## Your instructions
Write out all the material exactly. Leave nothing out.

## Data provided
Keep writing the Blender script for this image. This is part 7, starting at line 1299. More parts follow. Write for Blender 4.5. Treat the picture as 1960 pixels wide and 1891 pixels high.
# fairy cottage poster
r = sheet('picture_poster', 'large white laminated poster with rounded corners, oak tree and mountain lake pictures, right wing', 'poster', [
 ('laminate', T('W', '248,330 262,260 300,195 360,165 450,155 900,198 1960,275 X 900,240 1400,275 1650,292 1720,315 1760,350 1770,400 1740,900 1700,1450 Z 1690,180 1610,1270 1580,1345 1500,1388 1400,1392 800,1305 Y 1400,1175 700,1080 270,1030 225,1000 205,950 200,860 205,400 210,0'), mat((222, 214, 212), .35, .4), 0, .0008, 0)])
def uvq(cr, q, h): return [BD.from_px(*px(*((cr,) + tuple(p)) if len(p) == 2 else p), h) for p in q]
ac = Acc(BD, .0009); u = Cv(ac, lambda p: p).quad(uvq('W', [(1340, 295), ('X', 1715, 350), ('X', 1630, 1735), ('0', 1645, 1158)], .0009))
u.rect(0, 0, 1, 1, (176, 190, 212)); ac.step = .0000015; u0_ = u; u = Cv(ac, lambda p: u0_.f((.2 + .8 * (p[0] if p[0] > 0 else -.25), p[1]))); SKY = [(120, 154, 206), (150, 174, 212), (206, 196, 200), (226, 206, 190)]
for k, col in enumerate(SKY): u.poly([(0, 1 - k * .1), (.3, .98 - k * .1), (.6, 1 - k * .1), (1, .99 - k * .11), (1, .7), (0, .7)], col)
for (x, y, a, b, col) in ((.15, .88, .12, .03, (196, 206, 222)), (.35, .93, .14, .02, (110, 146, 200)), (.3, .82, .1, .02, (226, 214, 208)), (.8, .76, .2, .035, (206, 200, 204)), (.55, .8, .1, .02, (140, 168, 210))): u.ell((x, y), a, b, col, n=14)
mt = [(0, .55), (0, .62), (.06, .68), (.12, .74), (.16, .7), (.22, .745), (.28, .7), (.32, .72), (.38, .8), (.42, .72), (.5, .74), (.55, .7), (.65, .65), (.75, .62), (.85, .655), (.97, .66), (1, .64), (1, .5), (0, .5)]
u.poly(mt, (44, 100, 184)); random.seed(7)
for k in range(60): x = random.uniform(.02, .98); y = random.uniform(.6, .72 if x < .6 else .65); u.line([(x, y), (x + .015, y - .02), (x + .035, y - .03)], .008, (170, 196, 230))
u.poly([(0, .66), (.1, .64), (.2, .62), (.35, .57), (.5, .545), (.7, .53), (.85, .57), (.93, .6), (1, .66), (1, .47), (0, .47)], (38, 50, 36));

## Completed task
Keep writing the Blender script for this image. This is part 7, starting at line 1299. More parts follow. Write for Blender 4.5. Treat the picture as 1960 pixels wide and 1891 pixels high.
# fairy cottage poster
r = sheet('picture_poster', 'large white laminated poster with rounded corners, oak tree and mountain lake pictures, right wing', 'poster', [
 ('laminate', T('W', '248,330 262,260 300,195 360,165 450,155 900,198 1960,275 X 900,240 1400,275 1650,292 1720,315 1760,350 1770,400 1740,900 1700,1450 Z 1690,180 1610,1270 1580,1345 1500,1388 1400,1392 800,1305 Y 1400,1175 700,1080 270,1030 225,1000 205,950 200,860 205,400 210,0'), mat((222, 214, 212), .35, .4), 0, .0008, 0)])
def uvq(cr, q, h): return [BD.from_px(*px(*((cr,) + tuple(p)) if len(p) == 2 else p), h) for p in q]
ac = Acc(BD, .0009); u = Cv(ac, lambda p: p).quad(uvq('W', [(1340, 295), ('X', 1715, 350), ('X', 1630, 1735), ('0', 1645, 1158)], .0009))
u.rect(0, 0, 1, 1, (176, 190, 212)); ac.step = .0000015; u0_ = u; u = Cv(ac, lambda p: u0_.f((.2 + .8 * (p[0] if p[0] > 0 else -.25), p[1]))); SKY = [(120, 154, 206), (150, 174, 212), (206, 196, 200), (226, 206, 190)]
for k, col in enumerate(SKY): u.poly([(0, 1 - k * .1), (.3, .98 - k * .1), (.6, 1 - k * .1), (1, .99 - k * .11), (1, .7), (0, .7)], col)
for (x, y, a, b, col) in ((.15, .88, .12, .03, (196, 206, 222)), (.35, .93, .14, .02, (110, 146, 200)), (.3, .82, .1, .02, (226, 214, 208)), (.8, .76, .2, .035, (206, 200, 204)), (.55, .8, .1, .02, (140, 168, 210))): u.ell((x, y), a, b, col, n=14)
mt = [(0, .55), (0, .62), (.06, .68), (.12, .74), (.16, .7), (.22, .745), (.28, .7), (.32, .72), (.38, .8), (.42, .72), (.5, .74), (.55, .7), (.65, .65), (.75, .62), (.85, .655), (.97, .66), (1, .64), (1, .5), (0, .5)]
u.poly(mt, (44, 100, 184)); random.seed(7)
for k in range(60): x = random.uniform(.02, .98); y = random.uniform(.6, .72 if x < .6 else .65); u.line([(x, y), (x + .015, y - .02), (x + .035, y - .03)], .008, (170, 196, 230))
u.poly([(0, .66), (.1, .64), (.2, .62), (.35, .57), (.5, .545), (.7, .53), (.85, .57), (.93, .6), (1, .66), (1, .47), (0, .47)], (38, 50, 36));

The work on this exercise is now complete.